_DATA LINES_.
☆ ☆ ☆ ☆

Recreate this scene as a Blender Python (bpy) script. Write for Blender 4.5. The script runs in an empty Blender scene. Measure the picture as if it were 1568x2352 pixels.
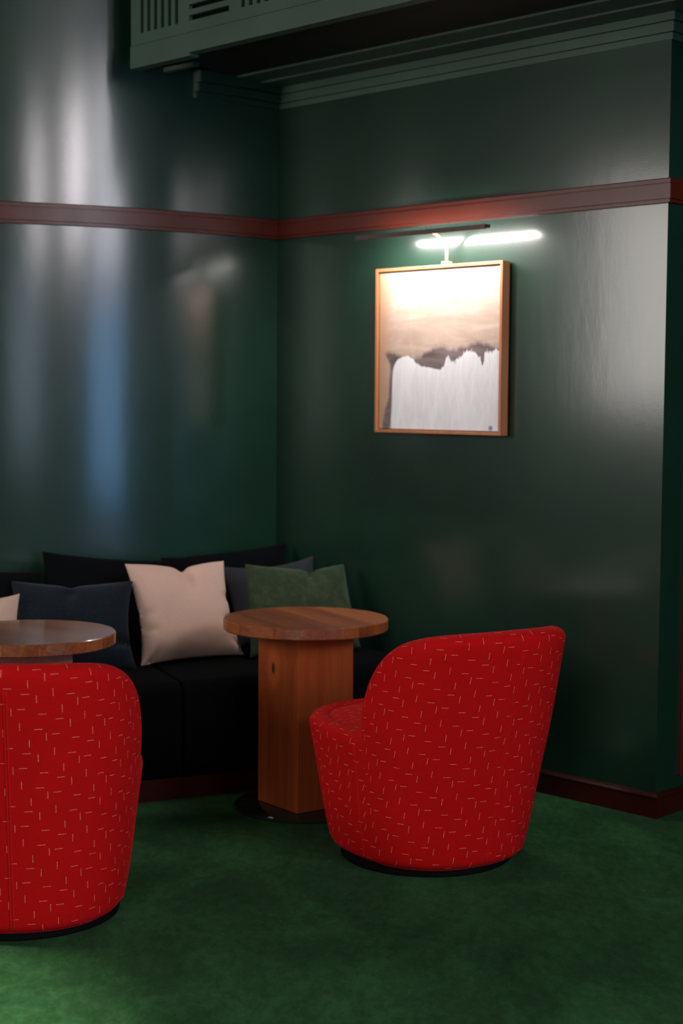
import bpy, bmesh, math, random
from mathutils import Vector, Matrix, noise
random.seed(7)
S = bpy.context.scene
COL = S.collection
PI = math.pi

# ------------------------------------------------------------------ camera
F, CX, CY = 3700.0, 784.0, 1176.0
cam_loc = Vector((0, 0, 1.55))
cam_rot = Matrix.Rotation(math.radians(90 - 4.1), 3, 'X') @ Matrix.Rotation(math.radians(.42), 3, 'Z')
cd = bpy.data.cameras.new('camera'); cam = bpy.data.objects.new('camera', cd); COL.objects.link(cam)
cam.matrix_world = Matrix.Translation(cam_loc) @ cam_rot.to_4x4()
cd.sensor_fit = 'VERTICAL'; cd.sensor_height = 36; cd.lens = F / 2352 * 36
cd.dof.use_dof = True; cd.dof.focus_distance = 4.95; cd.dof.aperture_fstop = 2.5
cd.clip_end = 60
S.camera = cam

def ray(x, y): return cam_rot @ Vector(((x - CX) / F, -(y - CY) / F, -1))
def at(x, y, Y):
    d = ray(x, y); return cam_loc + d * (Y / d.y)

# ------------------------------------------------------------------ helpers
class MB:
    def __init__(s): s.v = []; s.f = []
    def add(s, vs, fs):
        o = len(s.v); s.v += [tuple(v) for v in vs]; s.f += [tuple(i + o for i in f) for f in fs]
    def box(s, o, a, b, c):           # corner + three edge vectors
        o, a, b, c = Vector(o), Vector(a), Vector(b), Vector(c)
        vs = [o, o+a, o+a+b, o+b, o+c, o+a+c, o+a+b+c, o+b+c]
        s.add(vs, [(0,3,2,1),(4,5,6,7),(0,1,5,4),(1,2,6,5),(2,3,7,6),(3,0,4,7)])
    def lathe(s, prof, n=64, c=(0,0,0)):
        vs = []; fs = []
        m = len(prof)
        for i in range(n):
            a = 2*PI*i/n
            for r, z in prof: vs.append((c[0]+r*math.cos(a), c[1]+r*math.sin(a), c[2]+z))
        for i in range(n):
            j = (i+1) % n
            for k in range(m-1): fs.append((i*m+k, j*m+k, j*m+k+1, i*m+k+1))
        s.add(vs, fs)
    def tube(s, pts, r, n=10, cap=True):
        pts = [Vector(p) for p in pts]; rs = r if isinstance(r, (list, tuple)) else [r]*len(pts)
        vs = []; fs = []
        t0 = (pts[1]-pts[0]).normalized()
        u = t0.orthogonal().normalized()
        for i, p in enumerate(pts):
            t = (pts[min(i+1, len(pts)-1)] - pts[max(i-1, 0)]).normalized()
            u = (u - t*u.dot(t)).normalized(); w = t.cross(u)
            for k in range(n):
                a = 2*PI*k/n; vs.append(p + (u*math.cos(a) + w*math.sin(a))*rs[i])
        for i in range(len(pts)-1):
            for k in range(n):
                k2 = (k+1) % n; fs.append((i*n+k, i*n+k2, (i+1)*n+k2, (i+1)*n+k))
        if cap: fs.append(tuple(range(n))[::-1]); fs.append(tuple((len(pts)-1)*n+k for k in range(n)))
        s.add(vs, fs)
    def sweep(s, frames, prof, closed=True):
        """frames: list of functions (t, z) -> point; prof: list of (t, z)"""
        m = len(prof); vs = []; fs = []
        for f in frames:
            for t, z in prof: vs.append(f(t, z))
        for i in range(len(frames)-1):
            for k in range(m if closed else m-1):
                k2 = (k+1) % m; fs.append((i*m+k, (i+1)*m+k, (i+1)*m+k2, i*m+k2))
        if closed:
            fs.append(tuple(range(m))); fs.append(tuple((len(frames)-1)*m+k for k in range(m))[::-1])
        s.add(vs, fs)
    def build(s, name, mat, parent=None, loc=None, rotz=0, smooth=False, bevel=0, merge=True, auto=None):
        me = bpy.data.meshes.new(name); me.from_pydata(s.v, [], s.f)
        bm = bmesh.new(); bm.from_mesh(me)
        if merge: bmesh.ops.remove_doubles(bm, verts=bm.verts, dist=1e-5)
        bmesh.ops.recalc_face_normals(bm, faces=bm.faces)
        if bevel: bmesh.ops.bevel(bm, geom=[e for e in bm.edges if len(e.link_faces) == 2 and e.calc_face_angle(0) > .7], offset=bevel, segments=2, affect='EDGES', profile=.5)
        bm.to_mesh(me); bm.free()
        if smooth: me.shade_smooth()
        if auto is not None:
            me.shade_smooth(); me.set_sharp_from_angle(angle=auto)
        me.materials.append(mat)
        o = bpy.data.objects.new(name, me); COL.objects.link(o)
        if parent: o.parent = parent
        if loc is not None: o.location = loc
        if rotz: o.rotation_euler.z = rotz
        return o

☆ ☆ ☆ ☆

_REQUIREMENT_. All of the data above should be quoted exactly, except for the pictures.

_OUTPUT_.
Recreate this scene as a Blender Python (bpy) script. Write for Blender 4.5. The script runs in an empty Blender scene. Measure the picture as if it were 1568x2352 pixels.
import bpy, bmesh, math, random
from mathutils import Vector, Matrix, noise
random.seed(7)
S = bpy.context.scene
COL = S.collection
PI = math.pi

# ------------------------------------------------------------------ camera
F, CX, CY = 3700.0, 784.0, 1176.0
cam_loc = Vector((0, 0, 1.55))
cam_rot = Matrix.Rotation(math.radians(90 - 4.1), 3, 'X') @ Matrix.Rotation(math.radians(.42), 3, 'Z')
cd = bpy.data.cameras.new('camera'); cam = bpy.data.objects.new('camera', cd); COL.objects.link(cam)
cam.matrix_world = Matrix.Translation(cam_loc) @ cam_rot.to_4x4()
cd.sensor_fit = 'VERTICAL'; cd.sensor_height = 36; cd.lens = F / 2352 * 36
cd.dof.use_dof = True; cd.dof.focus_distance = 4.95; cd.dof.aperture_fstop = 2.5
cd.clip_end = 60
S.camera = cam

def ray(x, y): return cam_rot @ Vector(((x - CX) / F, -(y - CY) / F, -1))
def at(x, y, Y):
    d = ray(x, y); return cam_loc + d * (Y / d.y)

# ------------------------------------------------------------------ helpers
class MB:
    def __init__(s): s.v = []; s.f = []
    def add(s, vs, fs):
        o = len(s.v); s.v += [tuple(v) for v in vs]; s.f += [tuple(i + o for i in f) for f in fs]
    def box(s, o, a, b, c):           # corner + three edge vectors
        o, a, b, c = Vector(o), Vector(a), Vector(b), Vector(c)
        vs = [o, o+a, o+a+b, o+b, o+c, o+a+c, o+a+b+c, o+b+c]
        s.add(vs, [(0,3,2,1),(4,5,6,7),(0,1,5,4),(1,2,6,5),(2,3,7,6),(3,0,4,7)])
    def lathe(s, prof, n=64, c=(0,0,0)):
        vs = []; fs = []
        m = len(prof)
        for i in range(n):
            a = 2*PI*i/n
            for r, z in prof: vs.append((c[0]+r*math.cos(a), c[1]+r*math.sin(a), c[2]+z))
        for i in range(n):
            j = (i+1) % n
            for k in range(m-1): fs.append((i*m+k, j*m+k, j*m+k+1, i*m+k+1))
        s.add(vs, fs)
    def tube(s, pts, r, n=10, cap=True):
        pts = [Vector(p) for p in pts]; rs = r if isinstance(r, (list, tuple)) else [r]*len(pts)
        vs = []; fs = []
        t0 = (pts[1]-pts[0]).normalized()
        u = t0.orthogonal().normalized()
        for i, p in enumerate(pts):
            t = (pts[min(i+1, len(pts)-1)] - pts[max(i-1, 0)]).normalized()
            u = (u - t*u.dot(t)).normalized(); w = t.cross(u)
            for k in range(n):
                a = 2*PI*k/n; vs.append(p + (u*math.cos(a) + w*math.sin(a))*rs[i])
        for i in range(len(pts)-1):
            for k in range(n):
                k2 = (k+1) % n; fs.append((i*n+k, i*n+k2, (i+1)*n+k2, (i+1)*n+k))
        if cap: fs.append(tuple(range(n))[::-1]); fs.append(tuple((len(pts)-1)*n+k for k in range(n)))
        s.add(vs, fs)
    def sweep(s, frames, prof, closed=True):
        """frames: list of functions (t, z) -> point; prof: list of (t, z)"""
        m = len(prof); vs = []; fs = []
        for f in frames:
            for t, z in prof: vs.append(f(t, z))
        for i in range(len(frames)-1):
            for k in range(m if closed else m-1):
                k2 = (k+1) % m; fs.append((i*m+k, (i+1)*m+k, (i+1)*m+k2, i*m+k2))
        if closed:
            fs.append(tuple(range(m))); fs.append(tuple((len(frames)-1)*m+k for k in range(m))[::-1])
        s.add(vs, fs)
    def build(s, name, mat, parent=None, loc=None, rotz=0, smooth=False, bevel=0, merge=True, auto=None):
        me = bpy.data.meshes.new(name); me.from_pydata(s.v, [], s.f)
        bm = bmesh.new(); bm.from_mesh(me)
        if merge: bmesh.ops.remove_doubles(bm, verts=bm.verts, dist=1e-5)
        bmesh.ops.recalc_face_normals(bm, faces=bm.faces)
        if bevel: bmesh.ops.bevel(bm, geom=[e for e in bm.edges if len(e.link_faces) == 2 and e.calc_face_angle(0) > .7], offset=bevel, segments=2, affect='EDGES', profile=.5)
        bm.to_mesh(me); bm.free()
        if smooth: me.shade_smooth()
        if auto is not None:
            me.shade_smooth(); me.set_sharp_from_angle(angle=auto)
        me.materials.append(mat)
        o = bpy.data.objects.new(name, me); COL.objects.link(o)
        if parent: o.parent = parent
        if loc is not None: o.location = loc
        if rotz: o.rotation_euler.z = rotz
        return o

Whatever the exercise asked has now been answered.